▶ What the exercise asks
Pick out each line with the word "Blender" from the material that follows.

[START OF Data provided]

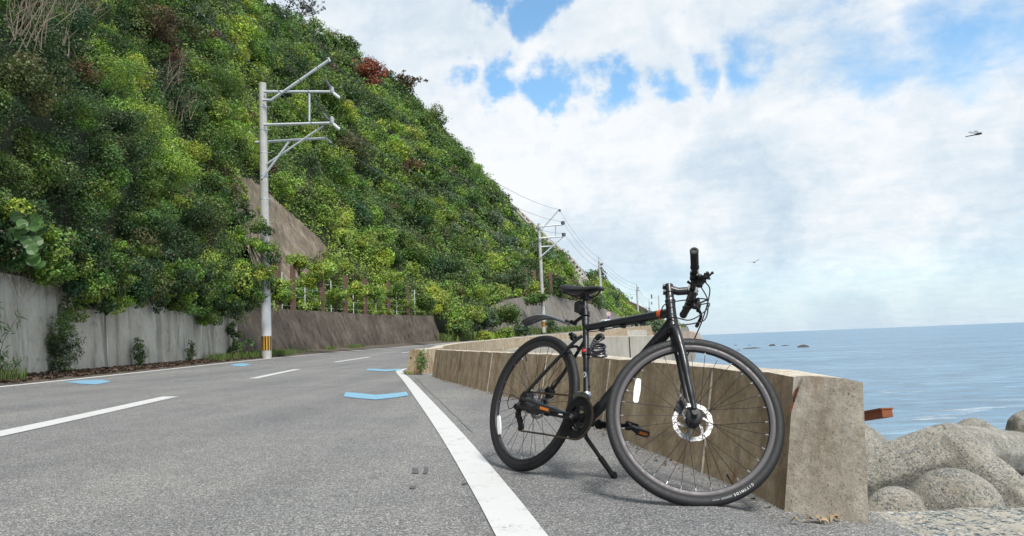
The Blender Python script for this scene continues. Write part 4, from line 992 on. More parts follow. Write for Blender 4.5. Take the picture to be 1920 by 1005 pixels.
    plant('weed', 'low yellowish weed clump at the outer corner of the parapet', 'weed', p, [(.0, 0, .05, .09), (.12, -.05, .04, .08), (-.1, 0, .03, .06), (.03, .02, .22, .03), (.03, .02, .38, .03)], .035, 'lime', stems=4, stemr=.003, aspect=.3, dens=.7, cols=['lime', 'olive', 'tan'])
build_trees()
def blades(name, pts, hgt, wd, col, spread=.6, parent=None, nseg=2, mat='leaf', lean=(0, 0, 0)):
    V = []; Fc = []; K = []
    for p in pts:
        a = rng.uniform(0, 2*pi); h = hgt*rng.uniform(.5, 1.2); s = spread*rng.uniform(.2, 1); dx = np.array([cos(a), sin(a), 0]); sx = np.array([-sin(a), cos(a), 0])*wd*.5*rng.uniform(.6, 1.3)
        k = len(V); p = np.array(p, float); l = np.array(lean)*h
        m = p+np.array([0, 0, h*.6])+dx*h*s*.3+l*.4; t = p+np.array([0, 0, h*(1-.35*s)])+dx*h*s+l
        V += [p-sx, p+sx, m+sx*.8, m-sx*.8, t]; Fc += [(k, k+1, k+2, k+3), (k+3, k+2, k+4)]
        c = np.array(col)*rng.uniform(.6, 1.4); K += [c]*5
    me = bpy.data.meshes.new(name); me.from_pydata([tuple(v) for v in V], [], Fc); ca = me.color_attributes.new('Col', 'FLOAT_COLOR', 'POINT')
    cc = np.ones((len(V), 4), np.float32); cc[:, :3] = np.array(K); ca.data.foreach_set('color', cc.ravel()); me.materials.append(MAT[mat])
    o = bpy.data.objects.new(name, me); COL.objects.link(o)
    if parent: put(o, parent)
    return o
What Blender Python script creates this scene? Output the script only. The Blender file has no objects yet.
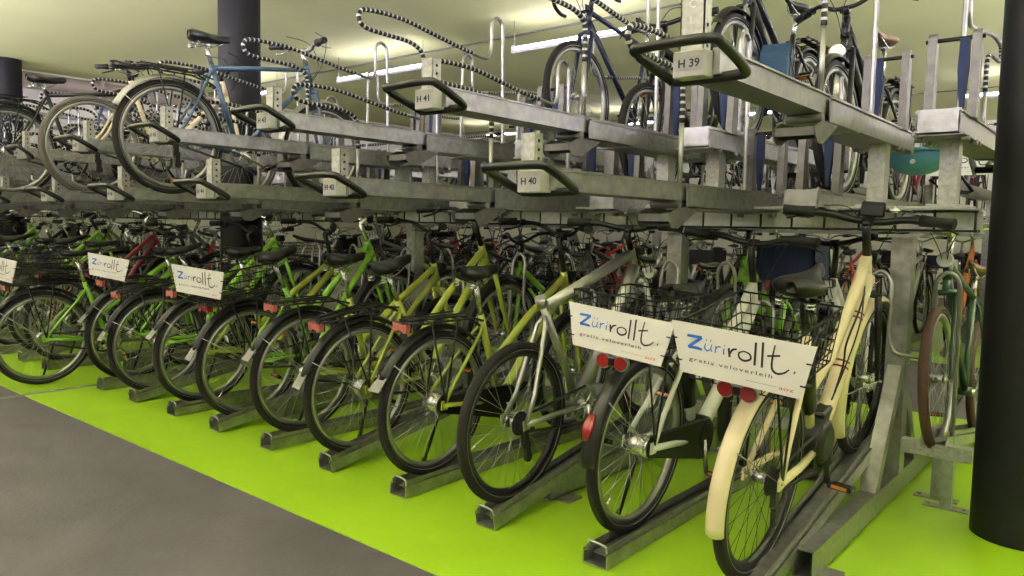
import bpy, math, random
from mathutils import Vector, Matrix, Quaternion
random.seed(7)
PI = math.pi
R = math.radians
col = bpy.context.scene.collection
sc = bpy.context.scene

# ------------------------------------------------------------------ materials
def newmat(name):
    m = bpy.data.materials.new(name); m.use_nodes = True
    nt = m.node_tree; b = nt.nodes['Principled BSDF']
    return m, nt, b
def mat(name, c, rough=.5, metal=0., var=0., scale=20., bump=0., coat=0., var_rough=0., spec=.5):
    m, nt, b = newmat(name)
    b.inputs['Base Color'].default_value = (*c, 1); b.inputs['Roughness'].default_value = rough
    b.inputs['Metallic'].default_value = metal; b.inputs['Coat Weight'].default_value = coat
    b.inputs['Specular IOR Level'].default_value = spec
    if var or bump or var_rough:
        tc = nt.nodes.new('ShaderNodeTexCoord'); n = nt.nodes.new('ShaderNodeTexNoise')
        n.inputs['Scale'].default_value = scale; n.inputs['Detail'].default_value = 4
        nt.links.new(tc.outputs['Object'], n.inputs['Vector'])
        if var:
            r = nt.nodes.new('ShaderNodeMapRange'); r.inputs[1].default_value = .3; r.inputs[2].default_value = .7
            r.inputs[3].default_value = 1 - var; r.inputs[4].default_value = 1 + var
            mx = nt.nodes.new('ShaderNodeVectorMath'); mx.operation = 'SCALE'; mx.inputs[0].default_value = c
            nt.links.new(n.outputs['Fac'], r.inputs[0]); nt.links.new(r.outputs[0], mx.inputs['Scale'])
            nt.links.new(mx.outputs[0], b.inputs['Base Color'])
        if var_rough:
            r2 = nt.nodes.new('ShaderNodeMapRange'); r2.inputs[3].default_value = rough - var_rough; r2.inputs[4].default_value = rough + var_rough
            nt.links.new(n.outputs['Fac'], r2.inputs[0]); nt.links.new(r2.outputs[0], b.inputs['Roughness'])
        if bump:
            bp = nt.nodes.new('ShaderNodeBump'); bp.inputs['Strength'].default_value = bump; bp.inputs['Distance'].default_value = .01
            nt.links.new(n.outputs['Fac'], bp.inputs['Height']); nt.links.new(bp.outputs[0], b.inputs['Normal'])
    return m
M = {}
M['galv'] = mat('galvanised_steel', (.32, .32, .305), .34, .8, .22, 28, .05, var_rough=.1)
M['galv_flat'] = mat('galvanised_plate', (.40, .40, .375), .50, .5, .22, 60, .04, var_rough=.1)
M['galv_dark'] = mat('weathered_steel', (.135, .13, .125), .46, .4, .22, 22, .05)
M['tube'] = mat('zinc_tube', (.32, .32, .31), .34, .85, .08, 30)
M['rubber'] = mat('black_rubber', (.009, .009, .009), .6, 0, .25, 40, .05, spec=.3)
M['tire'] = mat('tire_rubber', (.014, .013, .0125), .75, 0, .3, 90, .15, spec=.25)
M['tire_brown'] = mat('brown_tire_rubber', (.06, .028, .018), .75, 0, .2, 90, .12)
M['tire_grey'] = mat('dusty_tire_rubber', (.085, .075, .07), .8, 0, .25, 90, .12)
M['plastic'] = mat('black_plastic', (.007, .007, .0075), .34, 0, .15, 30, spec=.3)
M['gloss'] = mat('handle_black', (.004, .004, .004), .30, 0, .1, 30, spec=.35)
M['leather'] = mat('saddle_vinyl', (.009, .009, .009), .36, 0, .2, 45, .08, spec=.4)
M['leather_brown'] = mat('brown_leather', (.16, .09, .05), .5, 0, .2, 45, .05)
M['chrome'] = mat('polished_alloy', (.62, .62, .62), .25, .9, .08, 40)
M['spoke'] = mat('spoke_steel', (.55, .55, .55), .3, .9)
M['spoke_dark'] = mat('black_spoke', (.05, .05, .05), .35, .7)
M['rim_dark'] = mat('black_rim', (.03, .03, .03), .4, .5)
M['rim'] = mat('alloy_rim', (.36, .36, .36), .35, .85, .05, 30)
M['olive'] = mat('paint_yellow_green', (.30, .355, .035), .3, 0, .05, 12, coat=.4)
M['lime'] = mat('paint_lime', (.19, .44, .025), .3, 0, .05, 12, coat=.4)
M['yellow'] = mat('paint_yellow', (.62, .55, .05), .3, 0, .05, 12, coat=.4)
M['cream'] = mat('paint_cream', (.72, .61, .41), .32, 0, .06, 14, coat=.4)
M['silver'] = mat('brushed_alloy_frame', (.44, .44, .43), .28, .85, .1, 60)
M['white'] = mat('paint_white', (.70, .70, .67), .35, 0, .05, 20, coat=.3)
M['black'] = mat('paint_black', (.010, .010, .011), .28, 0, .1, 20, spec=.4)
M['grey'] = mat('paint_grey', (.12, .12, .12), .35, .3, .1, 20)
M['blue'] = mat('paint_steel_blue', (.06, .105, .18), .3, .3, .1, 20, coat=.3)
M['midnight'] = mat('paint_midnight', (.010, .014, .035), .3, 0, .1, 20)
M['navy'] = mat('navy_fabric', (.008, .018, .065), .8, 0, .2, 60, .1)
M['bagblue'] = mat('blue_fabric', (.02, .06, .12), .75, 0, .25, 40, .1)
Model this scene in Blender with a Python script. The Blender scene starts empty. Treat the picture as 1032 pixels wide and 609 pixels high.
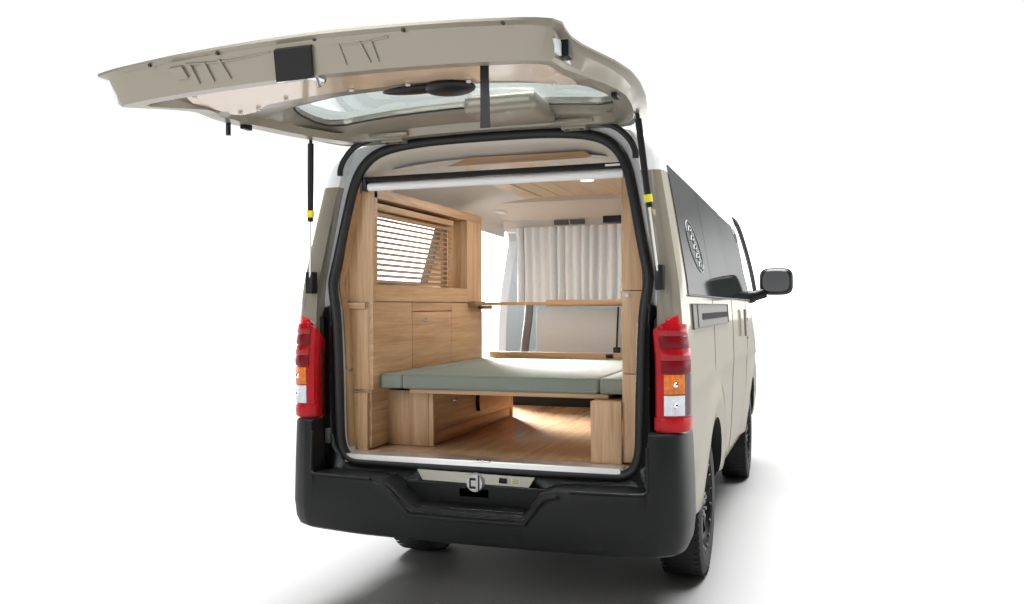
import bpy, bmesh, math, random
from mathutils import Vector, Matrix
random.seed(7)
S = bpy.context.scene
COL = S.collection
PI = math.pi

# ------------------------------------------------------------------ camera
def rot_vectors(yaw, pitch, roll):
    cy, sy, cp, sp, cr, sr = math.cos(yaw), math.sin(yaw), math.cos(pitch), math.sin(pitch), math.cos(roll), math.sin(roll)
    f = Vector((-sy*cp, cy*cp, sp)); r = Vector((cy, sy, 0)); u = r.cross(f)
    return cr*r + sr*u, -sr*r + cr*u, f
CR, CU, CF = rot_vectors(0.3320, 0.00553, -0.00518)
cam_d = bpy.data.cameras.new('camera'); cam = bpy.data.objects.new('camera', cam_d); COL.objects.link(cam)
M = Matrix.Identity(4)
for i in range(3):
    M[i][0], M[i][1], M[i][2] = CR[i], CU[i], -CF[i]
M[0][3], M[1][3], M[2][3] = 1.28067, -3.28714, 1.32474
cam.matrix_world = M
cam_d.sensor_width = 36; cam_d.lens = 867.75*36/1032; cam_d.clip_end = 500; cam_d.clip_start = .05
S.camera = cam

# ------------------------------------------------------------------ world (white studio surround) and lamps
w = bpy.data.worlds.new('World'); S.world = w; w.use_nodes = True
nt = w.node_tree; nt.nodes.clear()
out = nt.nodes.new('ShaderNodeOutputWorld'); bg = nt.nodes.new('ShaderNodeBackground')
tc = nt.nodes.new('ShaderNodeTexCoord'); sp = nt.nodes.new('ShaderNodeSeparateXYZ')
def ramp(sock, stops, interp='EASE'):
    r = nt.nodes.new('ShaderNodeValToRGB'); r.color_ramp.interpolation = interp
    while len(r.color_ramp.elements) < len(stops): r.color_ramp.elements.new(.5)
    for e, (p, v) in zip(r.color_ramp.elements, stops): e.position = p; e.color = (v, v, v, 1)
    nt.links.new(sock, r.inputs[0]); return r.outputs[0]
def mul(a, b):
    m_ = nt.nodes.new('ShaderNodeMath'); m_.operation = 'MULTIPLY'; nt.links.new(a, m_.inputs[0]); nt.links.new(b, m_.inputs[1]); return m_.outputs[0]
nt.links.new(tc.outputs['Generated'], sp.inputs[0])
# elevation: bright low backdrop, dark studio ceiling; depth: lit backdrop ahead, dim studio behind the camera
elev = ramp(sp.outputs['Z'], [(0, 1.0), (.065, .86), (.155, .285), (.40, .275), (.56, .035)])
ahead = nt.nodes.new('ShaderNodeMath'); ahead.operation = 'MULTIPLY_ADD'; ahead.inputs[1].default_value = .5; ahead.inputs[2].default_value = .5
nt.links.new(sp.outputs['Y'], ahead.inputs[0])
dep = ramp(ahead.outputs[0], [(0, .075), (.45, .09), (.70, 1.0)])
nt.links.new(mul(elev, dep), bg.inputs[1])
mul5 = nt.nodes.new('ShaderNodeMath'); mul5.operation = 'MULTIPLY'; mul5.inputs[1].default_value = 4.6
nt.links.new(bg.inputs[1].links[0].from_socket, mul5.inputs[0]); nt.links.new(mul5.outputs[0], bg.inputs[1])
nt.links.new(bg.outputs[0], out.inputs[0])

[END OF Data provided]

▶ Final answer
The Blender Python script for this scene continues. Write part 4, from line 992 on. More parts follow. Write for Blender 4.5. Take the picture to be 1920 by 1005 pixels.
What Blender Python script creates this scene? Output the script only. The Blender file has no objects yet.
Model this scene in Blender with a Python script. The Blender scene starts empty. Treat the picture as 1032 pixels wide and 609 pixels high.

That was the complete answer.